((
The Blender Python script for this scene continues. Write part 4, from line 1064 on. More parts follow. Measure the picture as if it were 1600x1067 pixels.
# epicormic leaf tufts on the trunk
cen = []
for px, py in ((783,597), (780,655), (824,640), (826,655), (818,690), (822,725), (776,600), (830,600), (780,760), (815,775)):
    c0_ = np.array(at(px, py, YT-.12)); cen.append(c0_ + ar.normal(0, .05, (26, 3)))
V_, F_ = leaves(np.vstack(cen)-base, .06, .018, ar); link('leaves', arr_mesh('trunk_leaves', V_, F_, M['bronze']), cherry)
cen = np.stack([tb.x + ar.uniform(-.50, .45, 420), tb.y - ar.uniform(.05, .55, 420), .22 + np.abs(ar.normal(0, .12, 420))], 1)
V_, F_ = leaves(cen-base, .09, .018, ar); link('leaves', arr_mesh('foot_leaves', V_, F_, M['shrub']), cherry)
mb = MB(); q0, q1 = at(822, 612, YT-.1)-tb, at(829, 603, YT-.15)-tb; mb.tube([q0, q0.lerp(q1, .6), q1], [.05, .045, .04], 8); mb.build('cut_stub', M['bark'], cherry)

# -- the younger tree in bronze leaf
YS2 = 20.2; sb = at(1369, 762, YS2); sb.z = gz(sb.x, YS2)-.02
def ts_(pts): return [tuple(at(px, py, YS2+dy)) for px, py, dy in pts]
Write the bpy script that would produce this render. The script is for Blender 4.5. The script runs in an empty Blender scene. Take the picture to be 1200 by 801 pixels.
))
**Task to carry out**
Retype the whole listing, matching it exactly.

**The result**
The Blender Python script for this scene continues. Write part 4, from line 1064 on. More parts follow. Measure the picture as if it were 1600x1067 pixels.
# epicormic leaf tufts on the trunk
cen = []
for px, py in ((783,597), (780,655), (824,640), (826,655), (818,690), (822,725), (776,600), (830,600), (780,760), (815,775)):
    c0_ = np.array(at(px, py, YT-.12)); cen.append(c0_ + ar.normal(0, .05, (26, 3)))
V_, F_ = leaves(np.vstack(cen)-base, .06, .018, ar); link('leaves', arr_mesh('trunk_leaves', V_, F_, M['bronze']), cherry)
cen = np.stack([tb.x + ar.uniform(-.50, .45, 420), tb.y - ar.uniform(.05, .55, 420), .22 + np.abs(ar.normal(0, .12, 420))], 1)
V_, F_ = leaves(cen-base, .09, .018, ar); link('leaves', arr_mesh('foot_leaves', V_, F_, M['shrub']), cherry)
mb = MB(); q0, q1 = at(822, 612, YT-.1)-tb, at(829, 603, YT-.15)-tb; mb.tube([q0, q0.lerp(q1, .6), q1], [.05, .045, .04], 8); mb.build('cut_stub', M['bark'], cherry)

# -- the younger tree in bronze leaf
YS2 = 20.2; sb = at(1369, 762, YS2); sb.z = gz(sb.x, YS2)-.02
def ts_(pts): return [tuple(at(px, py, YS2+dy)) for px, py, dy in pts]
Write the bpy script that would produce this render. The script is for Blender 4.5. The script runs in an empty Blender scene. Take the picture to be 1200 by 801 pixels.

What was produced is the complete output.